[Task description]
Using the data below, return the stretch from the line that contains "The Blender Python" through the line that contains "0.28, 'groove').build('backing', e)", both included, exactly as it stands and nothing beyond it.

[Provided information]
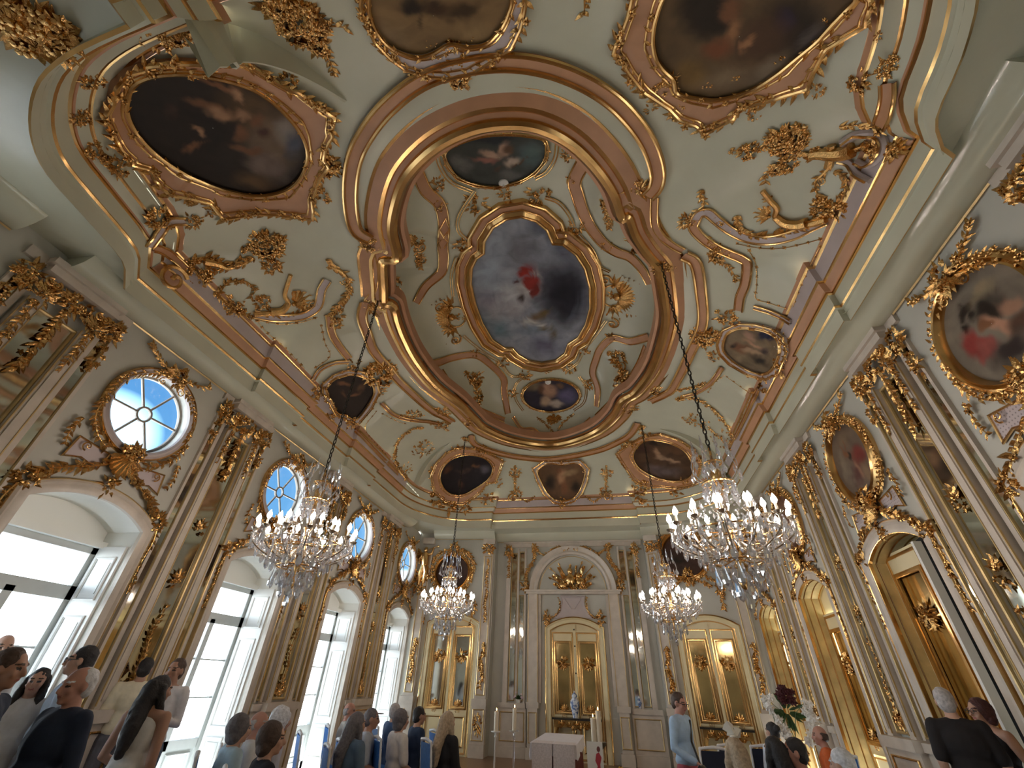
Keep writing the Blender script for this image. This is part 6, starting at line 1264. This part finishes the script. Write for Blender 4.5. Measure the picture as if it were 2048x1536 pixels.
for W, uc, vv, lb in ((WCL, u, v, 'gilt scrolls around the corner overdoor painting, window side'), (WCR, u2, v2, 'gilt scrolls around the corner overdoor painting, door side')):
    t = thing('overdoor_relief', lb, 'gilt relief', tuple(W(uc, vv, 0))); mb = MB()
    wcl(mb, W, uc, vv + .70, .17, 44, .12, .3, 1.4, .1)
    for s in (-1, 1):
        wrin(mb, W, [(uc + s * .2, vv + .72), (uc + s * .55, vv + .55), (uc + s * .72, vv + .2), (uc + s * .62, vv - .3)], .02, .12, .06, .3); wrin(mb, W, [(uc + s * .6, vv - .35), (uc + s * .45, vv - .6), (uc + s * .7, vv - .8), (uc + s * .8, vv - 1.1), (uc + s * .78, vv - 1.5)], .02, .11, .06, .3)
        wrin(mb, W, [(uc + s * .1, vv - .62), (uc + s * .3, vv - .75), (uc + s * .6, vv - .95)], .02, .12, .06, .3); wcl(mb, W, uc + s * .8, vv - 1.0, .12, 22)
    wcl(mb, W, uc, vv - .66, .16, 36, .12, .3, 1.5, .08); mb.build('gilt_foliage', GOLD, t)
# gilt winged figure beside the corner painting
u, v = WCL.uv(852, 1120); t = thing('gilt_figure', 'gilt winged trumpeting figure in the corner beside the farthest oculus', 'relief figure', tuple(WCL(u, v, 0))); mb = MB(); w_ = lambda a, b, c=.14: WCL(u + a, v + b, c)
mb.ball(w_(0, .30), (.075, .08, .095), 10, 8); mb.tube([w_(0, .2), w_(.0, .05), w_(.03, -.2)], [.09, .13, .12], 10); mb.tube([w_(.03, -.2), w_(.10, -.42), w_(.05, -.75)], [.10, .08, .05], 8); mb.tube([w_(.0, -.2), w_(-.08, -.45), w_(-.10, -.8)], [.10, .08, .05], 8)
mb.tube([w_(.06, .14), w_(.22, .18), w_(.26, .36)], [.05, .045, .035], 8); mb.tube([w_(-.08, .14), w_(-.2, .0), w_(-.16, -.16)], [.05, .045, .035], 8); mb.tube([w_(.1, .3), w_(.34, .40), w_(.44, .42)], [.018, .022, .05], 8); mb.build('figure_body', GOLDS, t)
mb = MB()
for i in range(7): leaf(mb, w_(-.06, .1, .08), WCL.du * -1 + UP * (.9 - .3 * i), WCL.n, .45 - .03 * i, .12, .6)
wcl(mb, WCL, u, v - .5, .28, 40, .14, .05, .8, .1); wcl(mb, WCL, u - .05, v - .95, .2, 30, .12, .3, .7, .1); mb.build('wing_foliage', GOLD, t)
def crystal_mat():
    m = bpy.data.materials.new('cut_crystal'); m.use_nodes = True; nt = m.node_tree; nt.nodes.clear(); N = nt.nodes.new
    o = N('ShaderNodeOutputMaterial'); a = N('ShaderNodeMixShader'); b = N('ShaderNodeMixShader'); t = N('ShaderNodeBsdfTransparent'); g = N('ShaderNodeBsdfGlossy'); d = N('ShaderNodeBsdfTranslucent')
    t.inputs[0].default_value = (.95, .97, 1, 1); g.inputs['Roughness'].default_value = .02; d.inputs[0].default_value = (.92, .94, 1, 1); a.inputs[0].default_value = .58; b.inputs[0].default_value = .13
    L = nt.links.new; L(t.outputs[0], a.inputs[1]); L(g.outputs[0], a.inputs[2]); L(a.outputs[0], b.inputs[1]); L(d.outputs[0], b.inputs[2]); L(b.outputs[0], o.inputs['Surface']); return m
CRYS = crystal_mat()
SILV = mat('silvered_glass_arm', (.72, .66, .56), .16, .85)
BULB = mat('lit_candle_bulb', (1, .9, .8), .4, emit=(1.0, .86, .76), estr=115.0)
WAXS = mat('cream_candle_sleeve', (.85, .78, .62), .5)
def drop(L, w, t=None):
    """faceted flat pear pendant hanging from its top at the origin"""
    t = t or w * .45; mb = MB(); R = []
    for z, q in ((0, .12), (-.16, .3), (-.45, .62), (-.72, 1.0), (-.88, .75)):
        R.append([V3((w * .5 * q * math.cos(a), t * .5 * q * math.sin(a), z * L)) for a in [2 * PI * i / 8 + PI / 8 for i in range(8)]])
    mb.rings(R); b = len(mb.v); mb.v.append((0, 0, -L)); mb.f += [(b, 32 + (i + 1) % 8, 32 + i) for i in range(8)]; mb.m += [0] * 8
    mb.ball((0, 0, .018), .012, 6, 4)
    return mb
def mesh_of(mb, name, m, smooth=False):
    o = mb.build(name, m, None, smooth); me = o.data; bpy.data.objects.remove(o); return me
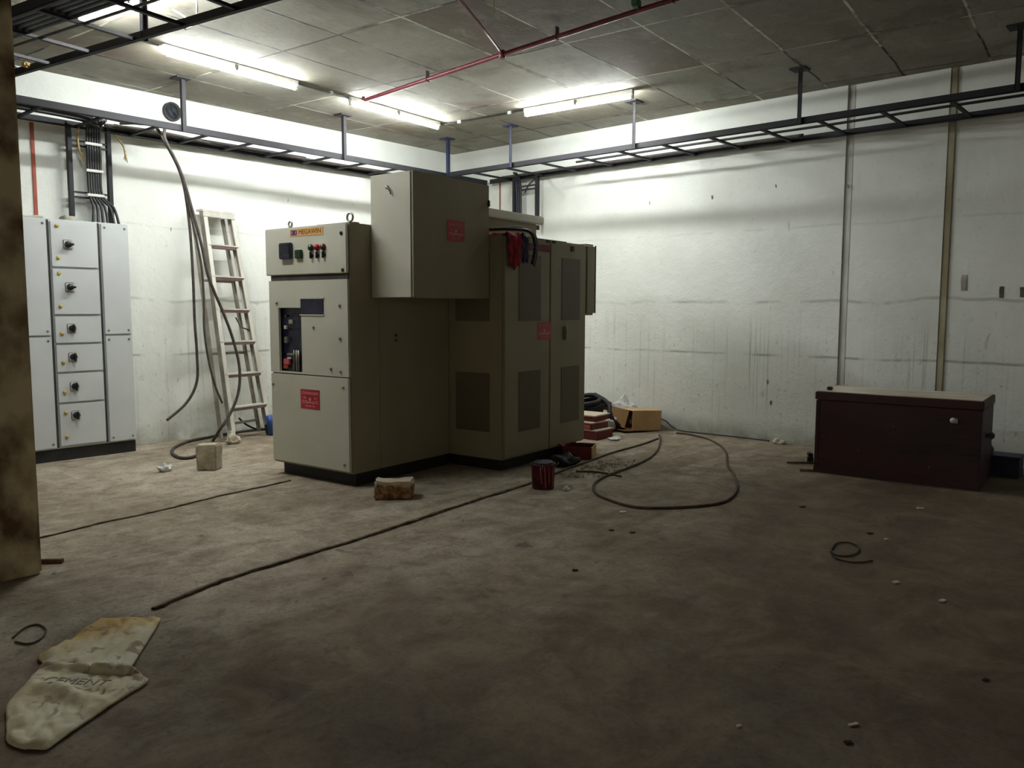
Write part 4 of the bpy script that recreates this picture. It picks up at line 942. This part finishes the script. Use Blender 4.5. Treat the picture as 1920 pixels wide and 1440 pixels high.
b = tb(-.014, .16, .50, -.004, .20, .535, .002); b.lathe(TB+Vector((-.010, .19, .52)), [(.022, 0), (.022, .01), (.0001, .012)], 14, rot=Matrix.Rotation(-math.pi/2, 3, 'Y')); t.part('hasp', b, 'tie')
for y, z in ((.60, .43), (.86, .22), (1.14, .30), (.34, .14)):
    b = MB(); b.lathe(TB+Vector((-.001, y, z)), [(.008, 0), (.0001, .004)], 10, rot=Matrix.Rotation(-math.pi/2, 3, 'Y')); t.part('nail_head', b, 'timber')
t.part('lid_hinge', tb(.10, TW-.09, TH, .15, TW-.05, TH+.03, .006), 'black')
t.part('end_handle', tb(.28, -.05, .36, .34, -.004, .41, .01), 'conduit')
t.o.rotation_euler = (0, 0, .068)
for k, (pa, pb, lab) in enumerate(([(-1.092,-5.229,0.015),(-0.948,-5.428,0.015)]+['rusty steel rod sticking out beside the trunk, farther one'], [(-1.328,-5.436,0.012),(-1.255,-5.552,0.012)]+['short rusty steel rod sticking out beside the trunk, nearer one'])):
    pa, pb = Vector(pa), Vector(pb); b = MB(); b.tube([pa, pb+(pb-pa).normalized()*.05], .010, 8); single('steel_rod', b, 'joint', pa, lab, 'rod')
b = MB(); b.obox((-0.981,-5.386,0.090), (.10, .04, .035), (0, 0, .5), .006); b.obox((-0.912,-5.362,0.030), (.05, .05, .06), (0, 0, .5), .004)
single('iron_bracket', b, 'blackbase', (-0.753,-5.303,0.000), 'dark iron bracket on the floor touching the left end of the trunk', 'bracket')
p = Vector((-0.385,-6.770,0.000))
t = Thing('blue_crate', 'dark blue crate on the floor right of the trunk', 'crate', p)
b = MB(); b.box((p.x-.10, p.y-.10, 0), (p.x+.12, p.y+.12, .155), .008); t.part('tub', b, 'navy')
b = MB(); b.box((p.x-.11, p.y-.11, .155), (p.x+.13, p.y+.13, .175), .004); t.part('rim', b, 'navy')
q = Vector((-.42, -6.62, 0)); b = MB(); b.lathe(q, [(.055, 0), (.06, .01), (.06, .22), (.04, .25), (.025, .27), (.025, .31), (.0001, .31)], 20)
single('blue_can', b, 'navy', q, 'dark blue can standing between the trunk and the crate', 'can')
crumple((-0.099,-4.735,0.000), (.06, .07, .025), 'mortarlight', 'pale plaster chunk at the foot of the right wall left of the trunk', seed=14, name='plaster_chunk', cat='rubble')

# wire coil and scraps on the open floor
P = smooth_path([(-3.406,-6.436,0.006),(-3.274,-6.413,0.006),(-3.207,-6.457,0.006),(-3.247,-6.523,0.006),(-3.348,-6.562,0.006),(-3.464,-6.549,0.006),(-3.501,-6.492,0.006),(-3.443,-6.440,0.006),(-3.553,-6.505,0.006),(-3.574,-6.580,0.006),(-3.536,-6.636,0.006),(-3.467,-6.673,0.006)], 6)
b = MB(); b.tube(P, .004, 6); single('wire_coil', b, 'darkbit', P[0], 'small dark wire coil with a tail on the floor below the trunk', 'wire')
sc = [((-3.473,-5.085,0.000), 'white scrap on the floor just in front of the hose loop', .022, 'paper'), ((-2.980,-6.601,0.000), 'thin pale scrap on the floor right of the wire coil', .018, 'paper'),
      ((-3.745,-6.869,0.000), 'longest white scrap on the dark floor below the wire coil', .022, 'paper'), ((-3.875,-7.108,0.000), 'faint grey scrap on the floor, rightmost of the pale ones', .018, 'plastic'),
      ((-5.302,-7.175,0.000), 'small white scrap near the bottom edge at right', .014, 'paper'), ((-2.044,-6.546,0.000), 'pale upright scrap on the floor in front of the trunk', .022, 'paper'),
      ((-2.532,-5.928,0.000), 'dark pebble on the floor left of the trunk front corner', .020, 'darkbit'), ((-3.891,-5.278,0.000), 'left one of two dark specks below the hose loop', .016, 'darkbit'),
      ((-3.847,-5.399,0.000), 'right one of two dark specks below the hose loop', .016, 'darkbit'), ((-2.912,-6.490,0.000), 'dark speck on the floor above the wire coil', .018, 'darkbit'),
      ((-4.649,-5.561,0.000), 'dark crumb on the floor in front of the screed edge', .014, 'darkbit'), ((-5.426,-7.200,0.000), 'dark crumb near the bottom edge at right', .012, 'darkbit'),
      ((-4.654,-7.430,0.000), 'dark speck on the floor at far lower right', .012, 'darkbit'), ((-5.558,-6.898,0.000), 'tiny pale speck on the floor at bottom centre', .008, 'paper')]
for k, (p, lab, s, mm) in enumerate(sc):
    b = MB(); p = Vector(p); a = random.random()*3
    b.obox(p+Vector((0, 0, .004)), (s*2.2, s, .006), (.1, .05, -.75+.5*math.sin(a)), .001); b.cut(2); b.wobble(.004, 40, k)
    single('floor_scrap', b, mm, p, lab, 'litter')
# patches scraped in the far right wall plaster
for (px, sx, sz, lab) in (((0.040,-6.300,1.588), .045, .14, 'faint'), ((0.040,-6.589,1.501), .035, .10, 'dark'), ((0.040,-6.742,1.499), .04, .09, 'edge')):
    x, y, z = px; b = MB(); b.box((.036, y-sx/2, z-sz/2), (.042, y+sx/2, z+sz/2), .003); b.cut(2); b.wobble(.006, 18)
    structure('trim_%d' % (6+('faint', 'dark', 'edge').index(lab)), b, 'aluside' if lab == 'faint' else 'conduit')

# small form-tie holes left open in the walls
n = 9
for p, ax in (((0, -3.116, 2.54), 'x'), ((0, -3.88, 2.532), 'x'), ((0, -4.579, 2.576), 'x'), ((.0, -5.284, 2.508), 'x'), ((0, -4.548, .615), 'x'), ((0, -4.595, .398), 'x'), ((-2.626, 0, 2.565), 'y'), ((-4.001, 0, 2.141), 'y'), ((.03, -6.15, 2.45), 'x')):
    b = MB(); q = Vector(p)
    b.box(q-Vector((.004, .006, .018)), q+Vector((.004, .006, .018)), .002); b.cut(2); b.wobble(.010, 30, n)
    structure('trim_%d' % n, b, 'aluside'); n += 1
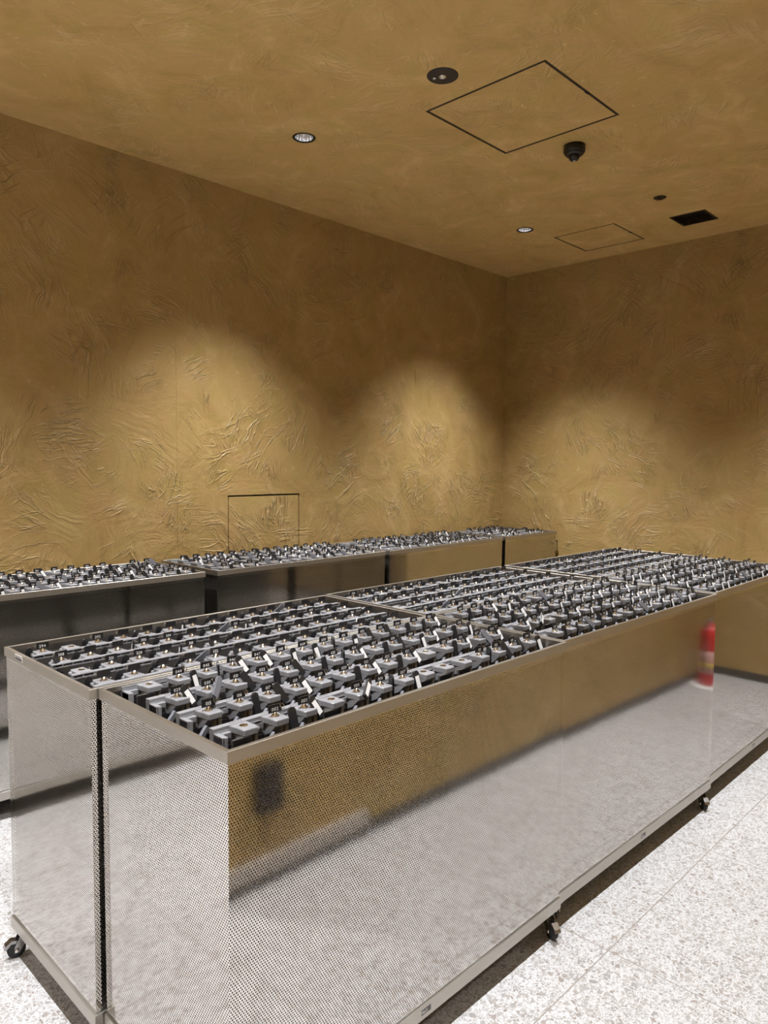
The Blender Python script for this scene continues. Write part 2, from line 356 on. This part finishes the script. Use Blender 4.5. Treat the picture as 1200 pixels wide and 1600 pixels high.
MB().box(-hx, hx, 0.0225, 0.0285, -hz, hz, 'groove').build('backing', e)
e = empty('wall_access_panel', (XW, (3.235+3.70)/2, 0.58), 0, 'low access panel in the right wall partly hidden behind the short wall cart', 'access panel', 'access panels in the walls')
MB().box(0.001, 0.02, -0.2225, 0.2245, -0.27, 0.272, 'wall_y').build('leaf', e)
MB().box(0.0225, 0.0285, -0.2325, 0.2325, -0.28, 0.28, 'groove').build('backing', e)

# ------------------------------------------------------------------ ceiling fittings
def downlight(x, y, label):
    e = empty('recessed_downlight', (x, y, HC), 0, label, 'downlight', 'recessed ceiling downlights')
    MB().lathe([(0.0465, 0.003), (0.0475, -0.0012), (0.058, -0.0020), (0.0590, 0.0), (0.0465, 0.003)], 'camblack', n=40).build('trim_ring', e)
    prof = [(0.0465, 0.001), (0.0455, 0.015), (0.043, 0.035), (0.037, 0.055), (0.028, 0.070)]
    r = MB(); n = 36; vs = []; fs = []
    for rr, z in prof:
        for i in range(n):
            a = 2*PI*i/n; q = rr*(1.0 if i % 2 == 0 else 0.955); vs.append((q*math.cos(a), q*math.sin(a), z))
    for j in range(len(prof)-1):
        for i in range(n): fs.append((j*n+i, (j+1)*n+i, (j+1)*n+(i+1) % n, j*n+(i+1) % n))
    r.add(vs, fs, 'aluref'); r.build('reflector', e)
    MB().lathe([(0.0, 0.0705), (0.029, 0.0705), (0.029, 0.074), (0.0, 0.074)], 'aluref', n=24, smooth=False).build('lamp_seat', e)
    MB().lathe([(0.0, 0.0690), (0.012, 0.0692), (0.012, 0.0702), (0.0, 0.0702)], 'led', n=20, smooth=False).build('led_chip', e)
    L = bpy.data.lights.new('downlight_lamp', 'SPOT'); L.energy = SPOT_W; L.color = SPOT_COL; L.spot_size = math.radians(94); L.spot_blend = 1.0; L.shadow_soft_size = 0.022
    lo = bpy.data.objects.new('downlight_lamp', L); COL.objects.link(lo); lo.parent = e; lo.location = (0, 0, 0.045)
names = {(2.45, 2.955): 'small recessed downlight nearest the left wall, left of the access panels', (4.44, 2.955): 'small recessed downlight beside the small far access panel'}
for i, (x, y) in enumerate(LAMPS):
    lab = names.get((x, y))
    if lab is None: lab = 'recessed downlight outside the view, %s row, %s along' % ({2.955: 'wall side', 0.965: 'middle', -1.02: 'rear', -3.01: 'rearmost'}[y], {-3.505: 'first', -1.52: 'second', 0.465: 'third', 2.45: 'fourth', 4.44: 'fifth'}[x])
    downlight(x, y, lab)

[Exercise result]
The Blender Python script for this scene continues. Write part 2, from line 356 on. This part finishes the script. Use Blender 4.5. Treat the picture as 1200 pixels wide and 1600 pixels high.
MB().box(-hx, hx, 0.0225, 0.0285, -hz, hz, 'groove').build('backing', e)
e = empty('wall_access_panel', (XW, (3.235+3.70)/2, 0.58), 0, 'low access panel in the right wall partly hidden behind the short wall cart', 'access panel', 'access panels in the walls')
MB().box(0.001, 0.02, -0.2225, 0.2245, -0.27, 0.272, 'wall_y').build('leaf', e)
MB().box(0.0225, 0.0285, -0.2325, 0.2325, -0.28, 0.28, 'groove').build('backing', e)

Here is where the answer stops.